DISCUSSION AND DECISION

Ark. Code Ann. 21-8-604 requires lobbyists to report fully the total of all expenditures made or incurred by the lobbyist, for lobbying activity, or on behalf of the lobbyist by his or her employer during the preceding reporting period for the lobbyist. Additionally, 604(b)(2)(A)(ii) requires the lobbyist to provide an itemized listing of payments for food or other things having a value in excess of twenty-five dollars ($ 25.00) when paid on behalf of a public servant. .

While the Commission has not directly issued a prior opinion on this issue, in 1989, the Arkansas Attorney General issued an opinion which bears some relation to this issue and is helpful in reaching a conclusion here. In Opinion NO. 89-E-6, the Attorney General determined that a lobbyist may be required to report expenditures on a cumulative basis, including relating costs together as one expense, if the series of payments are obviously connected by time and event.

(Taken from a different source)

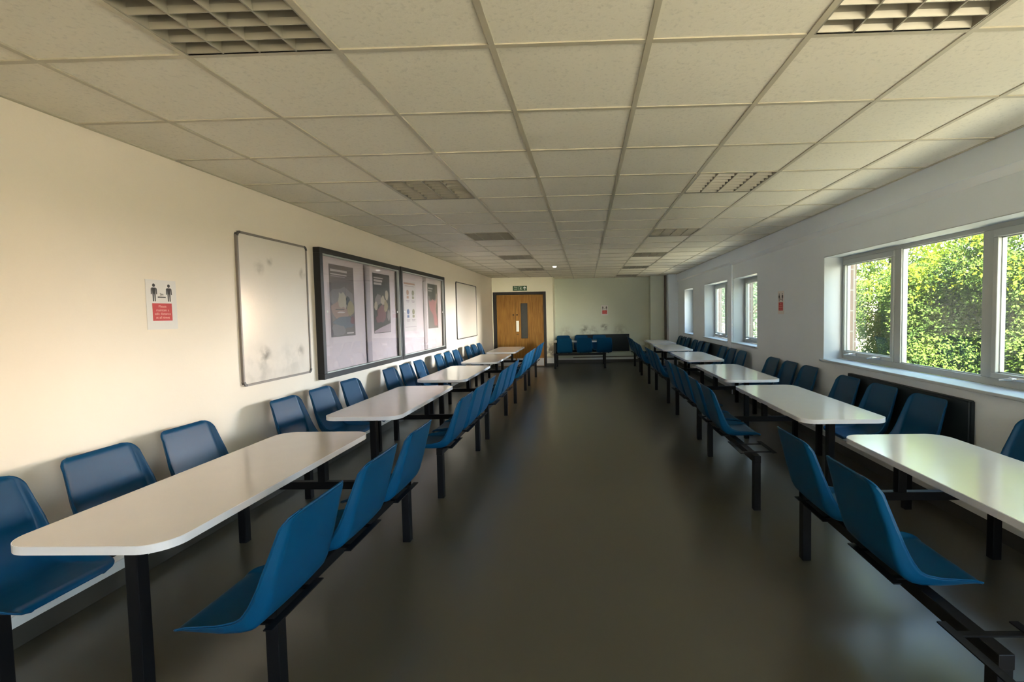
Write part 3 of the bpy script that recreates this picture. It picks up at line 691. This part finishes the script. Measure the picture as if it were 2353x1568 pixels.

The Commission recently adopted its Rule 511(a)(2) providing its interpretation of 604 in that the Commission believes the $25 trigger for itemization relates to $25 per day for food, beverages or both. 511 details how a lobbyist is to itemize each expenditure exceeding $25 per day.

Neither the statute nor the appropriate Rule specifically uses "for the benefit of" a public servant as the tool in calculating the value of an item purchased by the lobbyist. Instead, the language of both requires listing or itemization of payments "on behalf of" the public servant. While the difference is slight, it appears important in resolving the particular issue at hand. A sales tax may not directly "benefit" the public servant but it certainly is a cost obviously connected to the meal and one which must be paid. It is not discretionary and when paid, the payment is on behalf of the person receiving the meal. If a lobbyist pays for a meal for a public servant and pays the tax related to the meal, the costs for both should be aggregated and reported. Additionally, if, because of the aggregation, the cost exceeds $25.00, the lobbyist must itemize the payment, listing the information required by 511.

The issue of a tip given by lobbyist to the server in a restaurant poses a different issue. As with the matter of taxes, a tip is certainly related to the meal provided. However, the Commission is of the opinion that there are substantial differences between the cost of a meal (including taxes) and the tip. A tip is a discretionary part of the cost of a meal. It does not have to relate directly to the cost of the meal. A lobbyist may elect to tip a server for many reasons and the amount of the tip may vary greatly depending upon the lobbyist, the server or the restaurant. The public servant may not have any idea of how much was given as a tip or whether a tip was even given. Unless included with the meal as a charge on a credit card, the tip is usually not included on the ticket for the meal, as a tax would be. Finally, as there is no requirement for a tip, similarly, it is not necessarily true that the tip is provided "on behalf of the public servant." not only does the public servant not derive any direct benefit from the tip, arguably the whole purpose of and amount of the tip more appropriate is on behalf of the lobbyist or perhaps his/her client who well wish to express his/her thanks or lack of it for the service he/she received.

Therefore, while a tax is an item obviously connected with the cost of a meal and clearly paid on behalf of the servant receiving the meal, a tip is an independent expense not obviously connected and therefore properly excluded from the cost of the meal. If a meal, including taxes, is less than $25, the amount of the tip need not be aggregated to the total cost for purposes of itemizing expenditures pursuant to 511. This exclusion is only relevant to the itemization under that particular rule/statute. The cost of the tip, as with any other cost of lobbying, would be included in the amount of the total expenditures made or incurred by a lobbyist during a reporting period pursuant to 21-8-604(B)(1)(a) and Rule 510 of the Commission's Rules for Lobbyist Registration and Reporting. Amounts of tips paid need to reported generally within the total costs even though the amounts will not act as a trigger device for itemization of a meal not otherwise required to be itemized.

SUMMARY

The cost of the tax related to the meals or refreshments or both provided on behalf of a public servant shall be included in the cost of such meals or refreshments and, if the aggregate exceeds $25 as a result, the expenditure should be itemized pursuant to Rule 511 as well as categorized in the total expenditures pursuant to Rule 510. However, the cost of the tip shall not be included in the cost of the meal or refreshments and need only be included in the amount reflecting the total of all expenditures reported by the lobbyist pursuant to Ark. Code Ann. 21-8-604(b)(1)(A) and Rule 510.